Guccifer 2.0 was basically given the documents to dump "and go forth and troll," he says.
But Guccifer 2.0 did remain well-masked during Bambenek's interactions with him. He used Proton email, a privacy-concious email protocol, for example. "One of the things we were doing as researchers was giving him real-time feedback on his tradecraft mistakes ... then he stopped making metadata mistakes" in his document dumps, Bambenek says.
On Oct. 4, 2016, Guccifer 2.0 DM'ed Bambenek with a message that indicated he was on to the ruse: "r ur company gonna make a story about me?"
"He had realized I was playing him," says Bambenek.
Guccifer 2.0 for the most part appeared to be under pressure to generate online controversy and news articles about the dumped documents. At one point, Bambenek asked if he had any Democratic Governors Association documents or documents on Democratic senators. "Either he didn't take the bait, or he didn't have it," he says.
"For the most part, the influence operation by the Russians was more lucky than smart. They had a lot of information that they didn't know how to package or what to do with," he says. "My takeaway is that [in] 2016 they were not fully invested.

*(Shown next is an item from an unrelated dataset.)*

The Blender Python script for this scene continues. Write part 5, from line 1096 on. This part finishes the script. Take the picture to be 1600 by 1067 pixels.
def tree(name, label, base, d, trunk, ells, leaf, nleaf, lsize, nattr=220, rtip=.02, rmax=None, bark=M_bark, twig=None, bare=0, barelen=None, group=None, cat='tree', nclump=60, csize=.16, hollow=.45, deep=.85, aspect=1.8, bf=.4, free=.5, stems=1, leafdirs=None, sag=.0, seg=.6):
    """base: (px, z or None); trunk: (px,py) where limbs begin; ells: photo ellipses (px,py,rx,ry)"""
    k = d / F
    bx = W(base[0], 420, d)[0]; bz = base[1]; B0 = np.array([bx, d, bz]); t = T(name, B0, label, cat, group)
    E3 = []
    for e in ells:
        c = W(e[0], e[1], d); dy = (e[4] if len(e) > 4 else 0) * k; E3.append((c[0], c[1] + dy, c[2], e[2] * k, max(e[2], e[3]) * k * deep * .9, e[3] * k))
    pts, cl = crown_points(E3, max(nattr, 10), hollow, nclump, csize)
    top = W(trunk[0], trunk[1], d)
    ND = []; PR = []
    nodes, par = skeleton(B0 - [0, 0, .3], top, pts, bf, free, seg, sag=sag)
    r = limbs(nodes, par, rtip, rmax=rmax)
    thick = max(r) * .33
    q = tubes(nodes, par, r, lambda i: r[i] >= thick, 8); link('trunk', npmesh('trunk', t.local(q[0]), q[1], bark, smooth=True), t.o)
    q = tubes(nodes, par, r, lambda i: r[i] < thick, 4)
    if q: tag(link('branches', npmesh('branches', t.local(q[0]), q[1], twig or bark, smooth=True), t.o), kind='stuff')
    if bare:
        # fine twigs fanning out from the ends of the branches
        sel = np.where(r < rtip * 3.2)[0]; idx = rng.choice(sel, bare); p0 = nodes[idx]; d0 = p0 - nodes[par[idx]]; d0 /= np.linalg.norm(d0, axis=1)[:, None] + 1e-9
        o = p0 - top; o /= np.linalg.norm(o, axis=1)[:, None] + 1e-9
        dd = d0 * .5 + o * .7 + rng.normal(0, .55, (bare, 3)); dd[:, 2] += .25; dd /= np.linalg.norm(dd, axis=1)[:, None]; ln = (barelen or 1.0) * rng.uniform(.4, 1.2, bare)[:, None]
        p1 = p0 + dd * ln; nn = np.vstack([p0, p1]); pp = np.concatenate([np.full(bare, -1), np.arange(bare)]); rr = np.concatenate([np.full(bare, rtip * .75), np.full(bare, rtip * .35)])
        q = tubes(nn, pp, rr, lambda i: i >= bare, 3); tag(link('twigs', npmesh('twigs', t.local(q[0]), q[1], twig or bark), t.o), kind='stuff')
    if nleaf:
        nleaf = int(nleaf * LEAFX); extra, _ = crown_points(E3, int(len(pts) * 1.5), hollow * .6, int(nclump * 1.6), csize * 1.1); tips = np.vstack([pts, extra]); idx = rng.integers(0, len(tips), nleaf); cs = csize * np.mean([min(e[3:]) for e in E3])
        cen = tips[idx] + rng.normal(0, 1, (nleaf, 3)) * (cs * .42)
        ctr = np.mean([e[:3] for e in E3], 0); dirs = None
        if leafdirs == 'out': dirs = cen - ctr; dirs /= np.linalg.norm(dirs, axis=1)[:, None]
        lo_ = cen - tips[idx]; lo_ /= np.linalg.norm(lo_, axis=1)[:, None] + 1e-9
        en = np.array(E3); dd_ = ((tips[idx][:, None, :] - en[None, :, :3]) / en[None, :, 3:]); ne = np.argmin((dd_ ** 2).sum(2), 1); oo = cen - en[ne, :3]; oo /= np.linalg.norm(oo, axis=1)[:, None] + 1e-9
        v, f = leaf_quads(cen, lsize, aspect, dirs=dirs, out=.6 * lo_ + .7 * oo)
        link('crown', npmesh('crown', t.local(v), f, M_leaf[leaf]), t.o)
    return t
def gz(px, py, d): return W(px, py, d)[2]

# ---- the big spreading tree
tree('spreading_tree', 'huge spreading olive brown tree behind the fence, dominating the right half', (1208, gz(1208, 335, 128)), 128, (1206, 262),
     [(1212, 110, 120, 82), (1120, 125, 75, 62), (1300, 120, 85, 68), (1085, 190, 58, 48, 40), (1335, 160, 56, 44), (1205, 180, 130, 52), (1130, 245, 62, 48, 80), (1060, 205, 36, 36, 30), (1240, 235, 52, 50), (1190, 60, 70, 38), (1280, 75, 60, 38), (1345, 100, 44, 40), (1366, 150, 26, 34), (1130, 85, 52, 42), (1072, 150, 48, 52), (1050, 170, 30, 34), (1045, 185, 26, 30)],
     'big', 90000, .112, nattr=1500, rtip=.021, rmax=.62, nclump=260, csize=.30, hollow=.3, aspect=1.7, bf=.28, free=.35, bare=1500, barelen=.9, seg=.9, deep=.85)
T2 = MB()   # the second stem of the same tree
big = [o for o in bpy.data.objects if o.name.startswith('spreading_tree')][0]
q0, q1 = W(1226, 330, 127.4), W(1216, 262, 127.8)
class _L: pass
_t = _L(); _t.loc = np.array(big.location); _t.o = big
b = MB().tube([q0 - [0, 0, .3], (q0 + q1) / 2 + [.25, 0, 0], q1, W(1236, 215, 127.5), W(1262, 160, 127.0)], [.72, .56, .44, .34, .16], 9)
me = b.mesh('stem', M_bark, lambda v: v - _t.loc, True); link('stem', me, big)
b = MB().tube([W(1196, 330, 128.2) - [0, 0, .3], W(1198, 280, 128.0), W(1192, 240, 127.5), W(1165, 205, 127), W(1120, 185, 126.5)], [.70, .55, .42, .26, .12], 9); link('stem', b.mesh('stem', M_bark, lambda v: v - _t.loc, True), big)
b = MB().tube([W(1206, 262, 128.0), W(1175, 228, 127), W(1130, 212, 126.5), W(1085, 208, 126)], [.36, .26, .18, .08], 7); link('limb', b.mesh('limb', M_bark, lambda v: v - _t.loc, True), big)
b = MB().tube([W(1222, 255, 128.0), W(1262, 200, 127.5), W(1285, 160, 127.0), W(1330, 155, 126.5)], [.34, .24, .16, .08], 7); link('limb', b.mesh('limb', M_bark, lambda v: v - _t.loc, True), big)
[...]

They threw out cutouts and told them to go and have fun."
Bambenek in a presentation here today will present takeaways from his interactions with Guccifer 2.0.
He expects Russia to employ more Guccifer 2.0-type activity in this year's and the 2019 campaigns. "This was about undermining institutions and getting us to war with ourselves as a country. And it was radically successful."
Meanwhile, Bambenek reached out to Guccifer 2.0 via email to give him (or them) a heads up about today's talk at SAS. "Just to see if he'd click a link and show signs of life and to see if he's paying attention," Bambenek says. As of this posting, no response from Guccifer 2.0.
Bambenek has now posted a blog with screenshots of some of his DMs with Guccifer 2.0.